Onsite protests and a campaign of political activism at the end of the Cold War led the US to enact a moratorium on further tests shortly after the final one, which was called “Divider.” Russia, no longer the Soviet Union, had announced its own halt to such tests a year earlier, in October 1991.

Preparations for the final nuclear weapons test in US history.
Preparations for the final nuclear weapons test in US history.
Image: US Department of Defense

The moratorium would be continued under president Bill Clinton and eventually extend into the global treaty banning nuclear tests, the Comprehensive Nuclear Test Ban Treaty, in 1996. Though 183 nations have signed on, the US has yet to ratify the convention and bring it officially into force.

Some lawmakers feared that the US nuclear deterrent would be compromised if the country was unable to test its weapons stockpile. However, scientists and engineers argue that the US can maintain an effective arsenal without actually exploding the weapons.

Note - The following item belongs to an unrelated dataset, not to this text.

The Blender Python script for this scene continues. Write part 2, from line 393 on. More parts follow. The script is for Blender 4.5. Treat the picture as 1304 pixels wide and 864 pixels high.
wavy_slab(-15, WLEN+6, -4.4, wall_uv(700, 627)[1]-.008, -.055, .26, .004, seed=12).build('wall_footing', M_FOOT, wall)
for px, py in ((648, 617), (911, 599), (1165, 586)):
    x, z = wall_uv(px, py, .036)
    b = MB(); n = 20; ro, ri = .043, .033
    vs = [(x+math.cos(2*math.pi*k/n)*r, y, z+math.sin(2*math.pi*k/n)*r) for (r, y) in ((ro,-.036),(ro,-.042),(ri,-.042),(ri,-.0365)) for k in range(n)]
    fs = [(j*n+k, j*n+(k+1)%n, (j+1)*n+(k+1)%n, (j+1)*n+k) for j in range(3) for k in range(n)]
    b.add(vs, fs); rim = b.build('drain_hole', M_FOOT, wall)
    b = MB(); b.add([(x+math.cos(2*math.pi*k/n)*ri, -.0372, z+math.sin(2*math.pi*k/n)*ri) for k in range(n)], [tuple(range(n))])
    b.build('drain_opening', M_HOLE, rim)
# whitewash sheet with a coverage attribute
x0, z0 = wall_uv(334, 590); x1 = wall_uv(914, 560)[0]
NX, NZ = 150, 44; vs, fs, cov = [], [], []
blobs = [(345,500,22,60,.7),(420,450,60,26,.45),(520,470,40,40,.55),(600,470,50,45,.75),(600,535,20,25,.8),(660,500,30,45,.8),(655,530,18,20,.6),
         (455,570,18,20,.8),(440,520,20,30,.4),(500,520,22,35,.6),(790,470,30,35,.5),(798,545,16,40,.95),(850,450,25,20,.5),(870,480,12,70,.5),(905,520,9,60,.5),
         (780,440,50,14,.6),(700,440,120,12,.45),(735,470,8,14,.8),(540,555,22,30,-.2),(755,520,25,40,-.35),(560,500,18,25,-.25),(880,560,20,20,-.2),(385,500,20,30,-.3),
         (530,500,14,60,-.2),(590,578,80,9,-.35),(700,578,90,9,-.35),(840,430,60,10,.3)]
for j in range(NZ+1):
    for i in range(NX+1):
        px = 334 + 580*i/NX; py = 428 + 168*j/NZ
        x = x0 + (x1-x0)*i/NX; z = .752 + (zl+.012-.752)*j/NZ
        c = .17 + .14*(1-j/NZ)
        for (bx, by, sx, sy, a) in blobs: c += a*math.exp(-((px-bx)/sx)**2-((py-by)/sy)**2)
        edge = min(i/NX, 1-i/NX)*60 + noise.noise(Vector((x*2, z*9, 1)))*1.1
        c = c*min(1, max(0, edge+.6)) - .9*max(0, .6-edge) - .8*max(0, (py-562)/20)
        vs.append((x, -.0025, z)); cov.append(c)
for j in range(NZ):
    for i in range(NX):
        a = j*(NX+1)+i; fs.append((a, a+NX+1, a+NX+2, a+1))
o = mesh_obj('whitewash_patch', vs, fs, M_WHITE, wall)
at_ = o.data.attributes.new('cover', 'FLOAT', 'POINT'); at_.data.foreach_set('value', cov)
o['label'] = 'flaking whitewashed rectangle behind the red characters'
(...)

The unintended consequences of testing are still being felt today: Fallout from the Nevada experiments was likely responsible for the deaths of as many as 690,000 American civilians, according to new research into the radioactive contamination.

The only nuclear weapons tests in the 21st century have taken place in North Korea. The program there is the subject of fraught diplomacy as South Korea and the US urge strongman Kim Jong Un to move toward denuclearization.